You knew something like this was bound to happen.
On March 2, Andrew Harris was sitting in his legally parked car in Magnolia Village, where he has worked at a local gas station for more than a decade. Suddenly, Harris says, a uniformed security officer rapped on his window.
The officer, James Toomey, works for a private security company called Central Protection, which has been retained by Magnolia residents dissatisfied with the Seattle Police Department’s unwillingness to confirm some of their wilder theories concerning the menacing hordes of homeless people in cars and RVs infesting their quiet neighborhood.
And so, Harris claims, Toomey told him that his car was parked illegally and he would need to move. Harris replied that it wasn’t and started filming the encounter with his cell phone. That’s apparently when things got ugly.
Harris says Toomey, a private rent-a-cop with no more legal authority than any other citizen, pulled Harris from his car and swatted the phone from his hand, shattering it when it fell. As Harris stooped to pick up the pieces, he claims, Toomey pepper-sprayed him “seven or eight times,” tackled and handcuffed him, leaving him in the back of Toomey’s SUV while SPD was called.
Central Protection has refused to comment, other than to say that Toomey’s version of events differs significantly. But paramedics did treat Harris for pepper spray to the face and eyes, SPD did not arrest or charge Harris and Harris had every right to sit quietly in his vehicle. He’s reportedly considering assault charges.
But this is what happens when private companies are given orders to run off people who “don’t belong,” and Central Protection’s client, the Magnolia Patrol Association, has already been notorious for bizarre accusations at public hearings and was outed by local blogger Erica C. Barnett as using the NextDoor app to fan their collective anti-homeless paranoia in rather unhinged ways.
A waste of money
Magnolia and Ballard residents are the constituents 36th District Sen. Reuven Carlyle was most directly catering to when he spearheaded introduction of a bill in Olympia that would spend $1 million to build a razor-wire-topped fence around the now-swept site of The Jungle, a notorious homeless encampment between Interstate 5 and Beacon Hill that has persisted for at least two decades, despite various city efforts to clear it out.
Carlyle’s bill would then spend another $600,000 a year to retain — wait for it — a private security firm, to ensure that former residents don’t try to climb, cut or dig their way back into the forbidden zone.
Now, if our ongoing national brouhaha about illegal immigration has taught us anything, it is that no fence or wall actually works if people are determined enough. Portions of the U.S. border with Mexico not only have fences and razor wire, but walls, rivers, motion sensors and cameras, satellite imagery, roadblocks up to 100 miles inside the border and numerous militarized patrols of roadless areas — and people still get in.
Beyond wasting money, however, there’s another issue with Carlyle’s bill: It had no provisions for spending any of its rare state funds on shelter or housing for the homeless at all, let alone specifically for the more than 400 people formerly living in The Jungle.

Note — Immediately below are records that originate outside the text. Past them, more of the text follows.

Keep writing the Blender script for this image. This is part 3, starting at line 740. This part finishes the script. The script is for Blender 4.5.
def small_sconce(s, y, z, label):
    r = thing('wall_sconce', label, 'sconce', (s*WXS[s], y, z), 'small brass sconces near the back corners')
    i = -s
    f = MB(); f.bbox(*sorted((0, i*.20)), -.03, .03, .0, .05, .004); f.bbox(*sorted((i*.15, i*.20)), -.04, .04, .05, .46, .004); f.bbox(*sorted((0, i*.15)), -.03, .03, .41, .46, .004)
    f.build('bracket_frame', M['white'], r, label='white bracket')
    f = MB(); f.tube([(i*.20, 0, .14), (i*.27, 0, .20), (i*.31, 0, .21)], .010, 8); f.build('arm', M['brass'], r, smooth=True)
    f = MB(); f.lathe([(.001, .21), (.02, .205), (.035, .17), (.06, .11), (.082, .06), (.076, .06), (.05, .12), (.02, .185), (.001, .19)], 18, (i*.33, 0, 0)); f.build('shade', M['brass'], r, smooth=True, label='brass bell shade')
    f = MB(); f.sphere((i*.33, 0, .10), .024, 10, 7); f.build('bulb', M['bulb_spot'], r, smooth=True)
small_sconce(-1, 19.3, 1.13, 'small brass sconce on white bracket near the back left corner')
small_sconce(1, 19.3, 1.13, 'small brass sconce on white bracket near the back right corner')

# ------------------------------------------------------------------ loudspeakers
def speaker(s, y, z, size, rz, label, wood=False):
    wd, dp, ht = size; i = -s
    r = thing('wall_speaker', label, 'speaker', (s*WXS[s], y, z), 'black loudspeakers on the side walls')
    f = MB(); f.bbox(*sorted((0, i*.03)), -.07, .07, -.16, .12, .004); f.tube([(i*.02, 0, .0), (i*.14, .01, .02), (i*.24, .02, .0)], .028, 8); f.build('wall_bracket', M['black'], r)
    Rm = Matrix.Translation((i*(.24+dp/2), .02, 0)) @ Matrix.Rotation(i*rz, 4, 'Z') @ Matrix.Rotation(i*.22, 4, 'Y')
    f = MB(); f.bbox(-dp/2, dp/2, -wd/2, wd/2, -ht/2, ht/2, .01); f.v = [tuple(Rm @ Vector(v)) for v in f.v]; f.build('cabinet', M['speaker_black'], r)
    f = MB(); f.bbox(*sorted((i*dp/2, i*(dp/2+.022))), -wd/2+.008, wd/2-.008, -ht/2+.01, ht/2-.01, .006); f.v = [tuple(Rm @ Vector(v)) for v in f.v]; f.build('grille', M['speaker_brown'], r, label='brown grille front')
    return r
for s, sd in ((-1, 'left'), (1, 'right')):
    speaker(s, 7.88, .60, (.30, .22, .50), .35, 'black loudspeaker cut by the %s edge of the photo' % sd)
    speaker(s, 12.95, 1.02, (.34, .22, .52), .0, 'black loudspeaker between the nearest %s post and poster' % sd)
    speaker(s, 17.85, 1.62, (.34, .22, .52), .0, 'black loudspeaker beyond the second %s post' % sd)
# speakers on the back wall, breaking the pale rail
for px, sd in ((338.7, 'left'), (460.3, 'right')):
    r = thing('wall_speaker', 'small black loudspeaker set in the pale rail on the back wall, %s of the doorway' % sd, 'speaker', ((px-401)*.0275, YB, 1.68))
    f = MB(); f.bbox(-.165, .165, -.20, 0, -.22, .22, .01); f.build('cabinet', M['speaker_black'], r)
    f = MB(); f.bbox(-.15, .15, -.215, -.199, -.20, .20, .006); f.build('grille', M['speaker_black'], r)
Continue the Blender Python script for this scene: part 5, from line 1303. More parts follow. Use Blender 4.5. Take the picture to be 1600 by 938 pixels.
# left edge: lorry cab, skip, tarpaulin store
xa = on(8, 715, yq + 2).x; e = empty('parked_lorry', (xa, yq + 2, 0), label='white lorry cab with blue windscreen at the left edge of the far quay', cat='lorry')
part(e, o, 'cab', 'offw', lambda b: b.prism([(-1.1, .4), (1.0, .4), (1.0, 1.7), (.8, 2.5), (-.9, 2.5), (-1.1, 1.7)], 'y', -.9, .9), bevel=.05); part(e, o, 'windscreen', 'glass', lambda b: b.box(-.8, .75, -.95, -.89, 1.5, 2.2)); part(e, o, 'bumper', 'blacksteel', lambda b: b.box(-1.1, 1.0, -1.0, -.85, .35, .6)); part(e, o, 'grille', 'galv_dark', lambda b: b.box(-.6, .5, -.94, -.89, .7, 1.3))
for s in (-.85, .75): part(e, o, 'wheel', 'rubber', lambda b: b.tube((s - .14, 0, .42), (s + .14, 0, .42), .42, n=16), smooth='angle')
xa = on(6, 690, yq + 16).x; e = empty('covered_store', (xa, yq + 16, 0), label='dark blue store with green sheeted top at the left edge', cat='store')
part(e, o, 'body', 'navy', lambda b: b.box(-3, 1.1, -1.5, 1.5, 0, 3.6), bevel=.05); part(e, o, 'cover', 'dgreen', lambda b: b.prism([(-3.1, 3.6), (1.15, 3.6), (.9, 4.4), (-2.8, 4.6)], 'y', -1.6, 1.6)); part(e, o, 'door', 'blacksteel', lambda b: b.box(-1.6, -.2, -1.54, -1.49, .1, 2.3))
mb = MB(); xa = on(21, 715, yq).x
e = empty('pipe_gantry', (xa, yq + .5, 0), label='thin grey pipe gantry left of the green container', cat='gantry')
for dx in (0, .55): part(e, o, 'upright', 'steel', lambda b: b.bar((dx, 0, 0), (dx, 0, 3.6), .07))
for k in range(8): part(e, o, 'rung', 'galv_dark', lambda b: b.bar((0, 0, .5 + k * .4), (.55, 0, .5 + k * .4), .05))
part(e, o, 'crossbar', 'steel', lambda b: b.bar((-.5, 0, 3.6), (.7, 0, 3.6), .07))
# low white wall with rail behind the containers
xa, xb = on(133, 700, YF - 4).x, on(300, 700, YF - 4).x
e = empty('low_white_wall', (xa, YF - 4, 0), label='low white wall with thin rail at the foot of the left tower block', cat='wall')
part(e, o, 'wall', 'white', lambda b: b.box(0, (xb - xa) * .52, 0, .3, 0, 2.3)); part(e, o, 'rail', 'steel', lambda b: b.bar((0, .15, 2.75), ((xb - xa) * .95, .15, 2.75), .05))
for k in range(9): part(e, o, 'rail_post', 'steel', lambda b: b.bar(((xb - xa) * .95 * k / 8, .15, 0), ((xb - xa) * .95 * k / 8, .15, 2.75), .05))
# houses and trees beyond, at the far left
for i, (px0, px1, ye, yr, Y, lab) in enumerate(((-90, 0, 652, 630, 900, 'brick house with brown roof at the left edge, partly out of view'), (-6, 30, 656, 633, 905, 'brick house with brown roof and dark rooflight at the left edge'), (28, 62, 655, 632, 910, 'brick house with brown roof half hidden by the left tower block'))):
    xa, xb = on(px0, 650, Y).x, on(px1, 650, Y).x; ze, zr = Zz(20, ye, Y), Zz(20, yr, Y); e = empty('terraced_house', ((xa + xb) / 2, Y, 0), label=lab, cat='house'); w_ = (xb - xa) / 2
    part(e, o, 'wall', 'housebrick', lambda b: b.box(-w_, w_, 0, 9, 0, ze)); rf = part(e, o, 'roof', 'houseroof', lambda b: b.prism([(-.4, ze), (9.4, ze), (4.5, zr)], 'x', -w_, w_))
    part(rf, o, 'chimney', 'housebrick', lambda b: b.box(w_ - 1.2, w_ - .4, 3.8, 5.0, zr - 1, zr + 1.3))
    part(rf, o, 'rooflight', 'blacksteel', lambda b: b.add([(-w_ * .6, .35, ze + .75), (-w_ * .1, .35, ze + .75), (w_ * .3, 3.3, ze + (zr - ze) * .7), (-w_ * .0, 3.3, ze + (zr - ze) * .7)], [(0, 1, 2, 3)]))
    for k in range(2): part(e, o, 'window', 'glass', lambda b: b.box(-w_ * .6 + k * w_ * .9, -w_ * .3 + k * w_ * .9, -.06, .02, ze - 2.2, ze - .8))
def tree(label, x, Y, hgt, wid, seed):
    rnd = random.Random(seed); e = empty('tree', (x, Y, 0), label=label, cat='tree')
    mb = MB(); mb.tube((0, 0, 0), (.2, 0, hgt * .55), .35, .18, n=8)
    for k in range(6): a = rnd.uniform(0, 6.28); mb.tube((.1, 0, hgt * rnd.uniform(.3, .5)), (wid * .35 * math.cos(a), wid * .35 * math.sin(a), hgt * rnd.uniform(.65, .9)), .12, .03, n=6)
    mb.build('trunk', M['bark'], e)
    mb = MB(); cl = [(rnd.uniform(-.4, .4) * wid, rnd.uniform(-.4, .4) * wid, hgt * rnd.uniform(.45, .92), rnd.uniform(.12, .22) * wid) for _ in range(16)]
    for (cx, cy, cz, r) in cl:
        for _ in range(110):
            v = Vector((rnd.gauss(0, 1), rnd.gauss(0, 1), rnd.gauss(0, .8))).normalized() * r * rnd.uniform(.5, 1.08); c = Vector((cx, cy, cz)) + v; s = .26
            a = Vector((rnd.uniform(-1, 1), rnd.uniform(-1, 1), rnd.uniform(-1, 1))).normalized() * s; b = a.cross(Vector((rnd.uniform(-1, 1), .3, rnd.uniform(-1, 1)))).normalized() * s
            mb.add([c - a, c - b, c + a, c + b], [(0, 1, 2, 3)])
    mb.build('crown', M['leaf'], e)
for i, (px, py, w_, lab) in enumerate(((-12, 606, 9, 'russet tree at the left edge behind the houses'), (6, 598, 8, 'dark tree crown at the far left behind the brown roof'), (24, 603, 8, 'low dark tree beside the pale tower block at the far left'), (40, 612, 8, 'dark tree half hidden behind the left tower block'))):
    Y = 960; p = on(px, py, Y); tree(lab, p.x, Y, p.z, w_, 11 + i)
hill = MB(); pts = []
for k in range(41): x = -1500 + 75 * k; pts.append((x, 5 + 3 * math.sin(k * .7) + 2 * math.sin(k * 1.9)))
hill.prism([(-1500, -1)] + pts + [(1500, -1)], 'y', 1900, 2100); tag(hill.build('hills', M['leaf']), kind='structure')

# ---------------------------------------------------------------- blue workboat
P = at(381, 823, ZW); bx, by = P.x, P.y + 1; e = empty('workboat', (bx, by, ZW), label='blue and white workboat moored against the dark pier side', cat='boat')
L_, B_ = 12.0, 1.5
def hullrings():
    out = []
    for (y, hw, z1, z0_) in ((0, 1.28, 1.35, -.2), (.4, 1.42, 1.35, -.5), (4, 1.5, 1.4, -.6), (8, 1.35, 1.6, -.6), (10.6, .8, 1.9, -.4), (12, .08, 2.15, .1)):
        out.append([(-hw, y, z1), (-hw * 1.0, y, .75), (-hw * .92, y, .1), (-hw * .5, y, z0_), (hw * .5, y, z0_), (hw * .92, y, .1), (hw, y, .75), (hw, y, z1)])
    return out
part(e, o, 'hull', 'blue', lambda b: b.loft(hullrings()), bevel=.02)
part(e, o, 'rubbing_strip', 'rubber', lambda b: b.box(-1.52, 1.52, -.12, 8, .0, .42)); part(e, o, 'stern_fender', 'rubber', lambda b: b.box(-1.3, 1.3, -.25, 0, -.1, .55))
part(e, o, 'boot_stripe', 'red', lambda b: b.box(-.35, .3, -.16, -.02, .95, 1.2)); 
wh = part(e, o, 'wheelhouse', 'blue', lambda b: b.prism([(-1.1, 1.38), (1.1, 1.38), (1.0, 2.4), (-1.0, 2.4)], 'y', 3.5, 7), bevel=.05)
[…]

The state says that housing the homeless is the city’s responsibility; meanwhile, Mayor Ed Murray has begged the state and federal governments for months to help with funding because the scope of the problem so clearly exceeds the Seattle’s ability to throw money at it.
Not for scoring points
All that is not to say that folks living in vehicles can’t pose legitimate problems. And plenty of people purporting to help are also being reckless these days.
A formerly legal encampment now calling itself Camp Dearborn has evicted Nickelsville as its sponsor, in the process voiding its city contract and failing to reliably provide toilets, garbage removal or sufficient food. The land’s owner wants them gone.
Across town, an activist group called Common ¢ents called publicly for homeless people to break into and squat in unused buildings around Seattle. Inviting homeless people — many of whom have physical or mental health issues, disabilities and/or outstanding warrants and carry their important possessions with them — to court confrontations with police and entanglement with the legal system, without providing any significant support for the resulting calamities, is hugely irresponsible.
What all of these developments have in common is an apparent willingness to treat people living in shelters, encampments, vehicles or on the street as an abstraction, convenient for scoring personal or ideological points.
The only ones who get hurt (other than bystanders like Harris) are the homeless themselves, each of whom has his or her own history, stories and needs. They’re human beings — not gaming chips.